「ナポレオンとヴェルサイユ展」を見て(神戸市立美術館)

今日から開かれている、「ナポレオンとヴェルサイユ展 」を見に行く。
場所は神戸市立博物館である。このあたりは旧外国人居留地で、現在でもおしゃれで、雰囲気のいいエリアだ。
12時30分ごろに着き、中に入る。そして地階の講堂前に行き、講演会の入場券をもらう。これも目当てにしていた。
展示は三箇所で、階も別々である。講演会の時間までルートに従って見ていった。
展示してある作品が充実しているのには驚いた。(厳密には同時代に制作されたレプリカもあるようだが)
ダヴィッドの「サン=ベルナール山からアルプスを越えるボナパルト」が見れる。白馬にまたがり、颯爽と進むナポレオンの姿である。
また同じくダヴィッドの「マラの死」。自分にとっては、ブリュッセル・京都に引き続き、神戸でもこの劇的な絵に再開でき嬉しかった。
またグロによる「アルコル橋のボナパルト将軍」やジェラールの「戴冠式の正装の皇帝ナポレオン」などナポレオンの有名な肖像があった。
さらに戴冠式の様々なスケッチや、戦場の様子、失脚後の別れや、パリで彼の遺体を搬送している時の様子もある。彼の栄枯盛衰をしっかり追いかけており、「夏草や~」の俳句を読んだ時の芭蕉のように感動してしまった。
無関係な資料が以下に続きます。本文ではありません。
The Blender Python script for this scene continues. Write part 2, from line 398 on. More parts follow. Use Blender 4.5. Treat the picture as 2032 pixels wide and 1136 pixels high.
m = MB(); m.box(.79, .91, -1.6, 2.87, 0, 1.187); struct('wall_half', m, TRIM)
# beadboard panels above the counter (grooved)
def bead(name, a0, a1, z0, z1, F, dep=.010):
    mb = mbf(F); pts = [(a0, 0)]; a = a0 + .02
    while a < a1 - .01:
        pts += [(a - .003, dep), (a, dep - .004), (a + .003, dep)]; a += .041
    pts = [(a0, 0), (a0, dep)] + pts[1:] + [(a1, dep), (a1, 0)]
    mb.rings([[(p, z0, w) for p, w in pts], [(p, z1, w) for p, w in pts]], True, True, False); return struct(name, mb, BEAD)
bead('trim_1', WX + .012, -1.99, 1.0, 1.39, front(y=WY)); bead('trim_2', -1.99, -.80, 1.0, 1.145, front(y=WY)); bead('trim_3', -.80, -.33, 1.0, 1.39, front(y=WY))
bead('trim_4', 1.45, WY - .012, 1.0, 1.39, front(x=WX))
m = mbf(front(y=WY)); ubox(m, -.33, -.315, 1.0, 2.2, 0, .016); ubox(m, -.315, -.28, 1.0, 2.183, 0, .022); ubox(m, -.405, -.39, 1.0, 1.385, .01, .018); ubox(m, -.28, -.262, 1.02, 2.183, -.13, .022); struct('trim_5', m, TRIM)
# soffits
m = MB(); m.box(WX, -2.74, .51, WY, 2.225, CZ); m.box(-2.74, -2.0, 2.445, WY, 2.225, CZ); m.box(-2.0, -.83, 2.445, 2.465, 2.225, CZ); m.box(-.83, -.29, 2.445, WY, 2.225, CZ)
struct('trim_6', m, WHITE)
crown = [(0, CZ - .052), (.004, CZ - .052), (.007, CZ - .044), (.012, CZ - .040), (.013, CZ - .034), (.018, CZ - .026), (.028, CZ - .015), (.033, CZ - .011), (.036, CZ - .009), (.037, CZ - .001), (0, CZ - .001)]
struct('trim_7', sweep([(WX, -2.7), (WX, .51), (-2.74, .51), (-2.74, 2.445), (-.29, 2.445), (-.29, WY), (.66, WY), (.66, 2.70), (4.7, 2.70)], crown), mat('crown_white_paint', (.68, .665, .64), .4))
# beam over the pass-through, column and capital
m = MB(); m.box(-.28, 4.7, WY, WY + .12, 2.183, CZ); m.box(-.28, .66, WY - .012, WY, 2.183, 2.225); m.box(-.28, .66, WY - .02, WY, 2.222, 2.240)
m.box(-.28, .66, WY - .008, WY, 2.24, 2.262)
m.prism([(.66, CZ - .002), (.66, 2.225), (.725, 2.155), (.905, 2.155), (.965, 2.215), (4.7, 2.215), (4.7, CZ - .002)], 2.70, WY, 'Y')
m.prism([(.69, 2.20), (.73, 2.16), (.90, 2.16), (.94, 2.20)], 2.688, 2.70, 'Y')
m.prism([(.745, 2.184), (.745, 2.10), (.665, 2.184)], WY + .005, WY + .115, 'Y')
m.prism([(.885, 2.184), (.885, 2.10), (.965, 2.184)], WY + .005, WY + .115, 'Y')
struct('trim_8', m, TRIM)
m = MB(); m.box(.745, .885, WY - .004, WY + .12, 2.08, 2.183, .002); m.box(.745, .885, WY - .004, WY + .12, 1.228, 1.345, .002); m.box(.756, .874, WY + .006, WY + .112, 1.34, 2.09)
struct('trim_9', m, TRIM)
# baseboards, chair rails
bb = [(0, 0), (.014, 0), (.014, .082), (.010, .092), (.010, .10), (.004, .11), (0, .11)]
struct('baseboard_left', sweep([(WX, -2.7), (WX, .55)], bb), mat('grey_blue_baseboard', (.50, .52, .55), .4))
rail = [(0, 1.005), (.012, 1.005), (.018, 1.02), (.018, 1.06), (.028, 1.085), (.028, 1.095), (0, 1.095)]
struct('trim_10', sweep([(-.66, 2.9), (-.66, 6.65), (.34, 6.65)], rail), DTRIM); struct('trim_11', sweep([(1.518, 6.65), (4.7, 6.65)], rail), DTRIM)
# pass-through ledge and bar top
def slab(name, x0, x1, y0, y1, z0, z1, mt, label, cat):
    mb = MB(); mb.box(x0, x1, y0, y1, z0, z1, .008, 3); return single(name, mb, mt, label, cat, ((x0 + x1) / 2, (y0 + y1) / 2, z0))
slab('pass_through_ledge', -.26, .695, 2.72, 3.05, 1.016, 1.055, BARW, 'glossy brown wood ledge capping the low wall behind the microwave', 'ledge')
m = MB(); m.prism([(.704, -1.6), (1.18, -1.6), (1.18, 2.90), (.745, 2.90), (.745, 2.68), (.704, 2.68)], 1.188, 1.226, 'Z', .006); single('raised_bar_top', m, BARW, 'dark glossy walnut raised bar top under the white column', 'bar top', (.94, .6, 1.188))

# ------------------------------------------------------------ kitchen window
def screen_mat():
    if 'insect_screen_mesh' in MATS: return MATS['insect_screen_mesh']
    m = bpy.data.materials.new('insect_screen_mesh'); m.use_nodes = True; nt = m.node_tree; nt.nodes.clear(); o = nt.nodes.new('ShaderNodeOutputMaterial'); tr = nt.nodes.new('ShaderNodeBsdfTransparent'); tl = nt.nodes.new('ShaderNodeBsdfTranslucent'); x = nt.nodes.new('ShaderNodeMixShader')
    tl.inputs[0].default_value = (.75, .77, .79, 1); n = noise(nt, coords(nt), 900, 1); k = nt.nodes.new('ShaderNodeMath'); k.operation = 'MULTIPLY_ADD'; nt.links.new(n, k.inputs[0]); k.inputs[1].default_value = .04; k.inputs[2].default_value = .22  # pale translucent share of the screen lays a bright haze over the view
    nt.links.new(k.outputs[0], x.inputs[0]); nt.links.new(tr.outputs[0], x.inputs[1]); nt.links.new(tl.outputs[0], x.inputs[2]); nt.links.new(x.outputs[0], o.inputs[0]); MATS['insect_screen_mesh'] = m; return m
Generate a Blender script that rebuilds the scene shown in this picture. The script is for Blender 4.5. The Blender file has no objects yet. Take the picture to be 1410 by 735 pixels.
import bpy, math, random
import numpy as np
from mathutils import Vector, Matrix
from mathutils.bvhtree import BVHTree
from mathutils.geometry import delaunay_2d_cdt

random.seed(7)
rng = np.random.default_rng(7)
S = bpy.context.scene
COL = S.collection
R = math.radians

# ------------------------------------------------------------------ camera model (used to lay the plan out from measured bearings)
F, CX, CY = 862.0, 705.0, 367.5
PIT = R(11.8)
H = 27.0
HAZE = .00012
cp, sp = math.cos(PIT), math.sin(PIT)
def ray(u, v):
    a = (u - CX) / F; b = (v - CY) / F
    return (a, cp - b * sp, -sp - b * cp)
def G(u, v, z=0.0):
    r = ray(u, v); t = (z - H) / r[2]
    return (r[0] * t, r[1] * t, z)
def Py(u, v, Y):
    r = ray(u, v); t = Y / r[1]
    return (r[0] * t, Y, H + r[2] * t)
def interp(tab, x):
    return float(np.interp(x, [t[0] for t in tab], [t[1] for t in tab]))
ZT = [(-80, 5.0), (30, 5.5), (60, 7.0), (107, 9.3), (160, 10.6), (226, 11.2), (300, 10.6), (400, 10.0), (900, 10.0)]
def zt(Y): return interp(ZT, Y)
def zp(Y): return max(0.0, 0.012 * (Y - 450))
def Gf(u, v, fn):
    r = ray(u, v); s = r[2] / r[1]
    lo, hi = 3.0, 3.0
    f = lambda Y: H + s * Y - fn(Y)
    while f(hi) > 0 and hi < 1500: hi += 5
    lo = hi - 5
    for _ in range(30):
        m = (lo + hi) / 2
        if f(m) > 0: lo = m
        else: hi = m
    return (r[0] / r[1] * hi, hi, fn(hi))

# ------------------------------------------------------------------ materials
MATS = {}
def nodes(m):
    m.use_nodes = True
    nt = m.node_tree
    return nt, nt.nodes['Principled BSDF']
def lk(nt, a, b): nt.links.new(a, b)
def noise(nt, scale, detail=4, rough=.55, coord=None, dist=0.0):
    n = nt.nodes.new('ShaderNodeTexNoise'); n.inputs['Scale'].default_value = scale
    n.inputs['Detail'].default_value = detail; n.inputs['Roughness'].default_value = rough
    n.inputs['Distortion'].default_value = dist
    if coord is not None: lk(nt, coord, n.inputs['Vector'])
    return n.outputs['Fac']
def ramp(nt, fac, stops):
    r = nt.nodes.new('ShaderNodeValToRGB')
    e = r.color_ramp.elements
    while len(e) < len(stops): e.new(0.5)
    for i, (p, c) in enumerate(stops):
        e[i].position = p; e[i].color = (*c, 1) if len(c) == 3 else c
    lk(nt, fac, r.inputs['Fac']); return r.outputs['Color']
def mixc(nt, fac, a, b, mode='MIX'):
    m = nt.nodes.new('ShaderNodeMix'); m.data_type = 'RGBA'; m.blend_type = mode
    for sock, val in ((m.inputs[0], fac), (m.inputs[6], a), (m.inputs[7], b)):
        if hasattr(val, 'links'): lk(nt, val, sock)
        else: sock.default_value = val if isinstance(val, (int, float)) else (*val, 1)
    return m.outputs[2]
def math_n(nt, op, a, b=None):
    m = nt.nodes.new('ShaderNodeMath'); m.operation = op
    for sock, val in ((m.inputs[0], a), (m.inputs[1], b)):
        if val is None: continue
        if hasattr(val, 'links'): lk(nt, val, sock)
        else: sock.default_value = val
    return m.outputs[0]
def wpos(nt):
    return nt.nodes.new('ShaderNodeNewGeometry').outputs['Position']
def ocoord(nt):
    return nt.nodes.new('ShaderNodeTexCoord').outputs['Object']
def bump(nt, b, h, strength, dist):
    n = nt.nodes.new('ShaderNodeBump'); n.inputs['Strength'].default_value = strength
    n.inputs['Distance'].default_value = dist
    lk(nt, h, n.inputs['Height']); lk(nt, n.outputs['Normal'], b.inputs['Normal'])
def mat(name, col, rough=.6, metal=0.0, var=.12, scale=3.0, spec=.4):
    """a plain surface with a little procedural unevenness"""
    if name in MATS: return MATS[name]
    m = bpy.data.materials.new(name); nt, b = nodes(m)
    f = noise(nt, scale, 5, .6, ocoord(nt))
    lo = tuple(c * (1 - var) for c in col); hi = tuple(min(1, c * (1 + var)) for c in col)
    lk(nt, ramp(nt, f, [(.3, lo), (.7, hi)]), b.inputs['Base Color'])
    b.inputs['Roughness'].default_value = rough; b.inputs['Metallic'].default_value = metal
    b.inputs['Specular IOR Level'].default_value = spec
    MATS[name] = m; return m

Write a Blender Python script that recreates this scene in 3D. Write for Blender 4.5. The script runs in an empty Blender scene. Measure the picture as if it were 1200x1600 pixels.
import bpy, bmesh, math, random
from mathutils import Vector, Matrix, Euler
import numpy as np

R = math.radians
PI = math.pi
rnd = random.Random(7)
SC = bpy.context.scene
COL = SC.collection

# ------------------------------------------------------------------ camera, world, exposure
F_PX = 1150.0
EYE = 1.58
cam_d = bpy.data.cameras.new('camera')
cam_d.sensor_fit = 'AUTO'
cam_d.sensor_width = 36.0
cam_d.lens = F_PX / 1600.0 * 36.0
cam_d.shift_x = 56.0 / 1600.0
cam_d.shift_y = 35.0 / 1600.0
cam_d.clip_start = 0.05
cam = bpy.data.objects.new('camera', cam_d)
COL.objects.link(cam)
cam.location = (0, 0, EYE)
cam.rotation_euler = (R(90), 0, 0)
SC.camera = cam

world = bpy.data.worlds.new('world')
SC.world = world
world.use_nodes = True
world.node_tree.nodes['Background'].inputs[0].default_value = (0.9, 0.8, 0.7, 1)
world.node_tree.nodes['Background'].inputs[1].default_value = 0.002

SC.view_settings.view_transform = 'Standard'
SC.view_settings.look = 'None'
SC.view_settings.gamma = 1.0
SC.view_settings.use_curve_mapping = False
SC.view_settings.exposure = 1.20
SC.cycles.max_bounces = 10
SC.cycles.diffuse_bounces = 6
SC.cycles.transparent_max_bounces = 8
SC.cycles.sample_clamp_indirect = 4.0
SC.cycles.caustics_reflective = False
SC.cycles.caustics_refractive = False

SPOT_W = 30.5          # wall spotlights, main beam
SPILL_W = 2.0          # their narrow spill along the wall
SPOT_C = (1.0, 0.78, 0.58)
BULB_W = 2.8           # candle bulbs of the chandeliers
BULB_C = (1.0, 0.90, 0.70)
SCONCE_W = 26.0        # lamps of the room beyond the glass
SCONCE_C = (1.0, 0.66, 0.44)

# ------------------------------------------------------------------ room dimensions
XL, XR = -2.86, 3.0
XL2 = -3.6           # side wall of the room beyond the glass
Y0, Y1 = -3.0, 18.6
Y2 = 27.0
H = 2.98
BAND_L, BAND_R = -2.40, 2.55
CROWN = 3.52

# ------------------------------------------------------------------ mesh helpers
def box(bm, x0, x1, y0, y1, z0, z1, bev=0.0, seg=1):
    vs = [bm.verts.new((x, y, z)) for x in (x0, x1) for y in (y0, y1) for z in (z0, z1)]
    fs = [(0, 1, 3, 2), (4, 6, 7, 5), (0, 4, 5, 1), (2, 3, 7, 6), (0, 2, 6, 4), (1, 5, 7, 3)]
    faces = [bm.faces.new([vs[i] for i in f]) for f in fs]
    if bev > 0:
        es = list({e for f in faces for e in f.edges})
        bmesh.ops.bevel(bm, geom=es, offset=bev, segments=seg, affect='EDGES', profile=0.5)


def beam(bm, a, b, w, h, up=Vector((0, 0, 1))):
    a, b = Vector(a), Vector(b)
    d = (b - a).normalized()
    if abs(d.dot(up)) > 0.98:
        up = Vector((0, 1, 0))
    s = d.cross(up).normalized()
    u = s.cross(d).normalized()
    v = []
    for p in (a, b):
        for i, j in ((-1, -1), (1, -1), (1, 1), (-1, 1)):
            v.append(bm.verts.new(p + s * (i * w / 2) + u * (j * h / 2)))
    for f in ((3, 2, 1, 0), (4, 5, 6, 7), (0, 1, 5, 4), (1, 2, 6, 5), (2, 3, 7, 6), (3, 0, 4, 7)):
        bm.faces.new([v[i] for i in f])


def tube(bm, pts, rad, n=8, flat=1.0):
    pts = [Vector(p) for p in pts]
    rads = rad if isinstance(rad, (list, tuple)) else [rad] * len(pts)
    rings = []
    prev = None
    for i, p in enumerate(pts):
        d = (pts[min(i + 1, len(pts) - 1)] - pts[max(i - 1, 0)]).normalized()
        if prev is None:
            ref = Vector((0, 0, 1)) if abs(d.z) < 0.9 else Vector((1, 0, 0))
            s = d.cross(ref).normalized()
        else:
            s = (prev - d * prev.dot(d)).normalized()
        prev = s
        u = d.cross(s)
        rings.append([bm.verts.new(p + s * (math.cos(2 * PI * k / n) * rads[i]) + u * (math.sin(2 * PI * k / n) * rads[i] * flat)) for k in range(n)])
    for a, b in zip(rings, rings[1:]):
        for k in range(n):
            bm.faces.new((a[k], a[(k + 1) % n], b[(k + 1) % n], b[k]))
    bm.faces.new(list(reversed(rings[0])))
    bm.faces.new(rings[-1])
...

ユニークなものでは、ギリシャ風の花瓶に描かれているナポレオンなんてのもあった。これはアウステルリッツの戦いを、ギリシャ古代風に描いている。もちろんナポレオンが中心で(しかも裸で)出ている。さらに「Veni、Vidi、Vici」(来た、見た、勝った)とも書かれており、カエサルの言葉までパクっている。当時の絶頂の気分と、ギリシャ・ローマ文明に対する憧れがこれほどよく表れた芸術品はないのではなかろうか。
今回、このテーマにあわせた作品をわざわざ日本まで持ってきていただき、関係者の方々の多大なご尽力がしのばれる。
この当時のフランスの文化に、少しでも興味のある方には必見である。自分もたいへん楽しませてもらい、なおかつ勉強になった。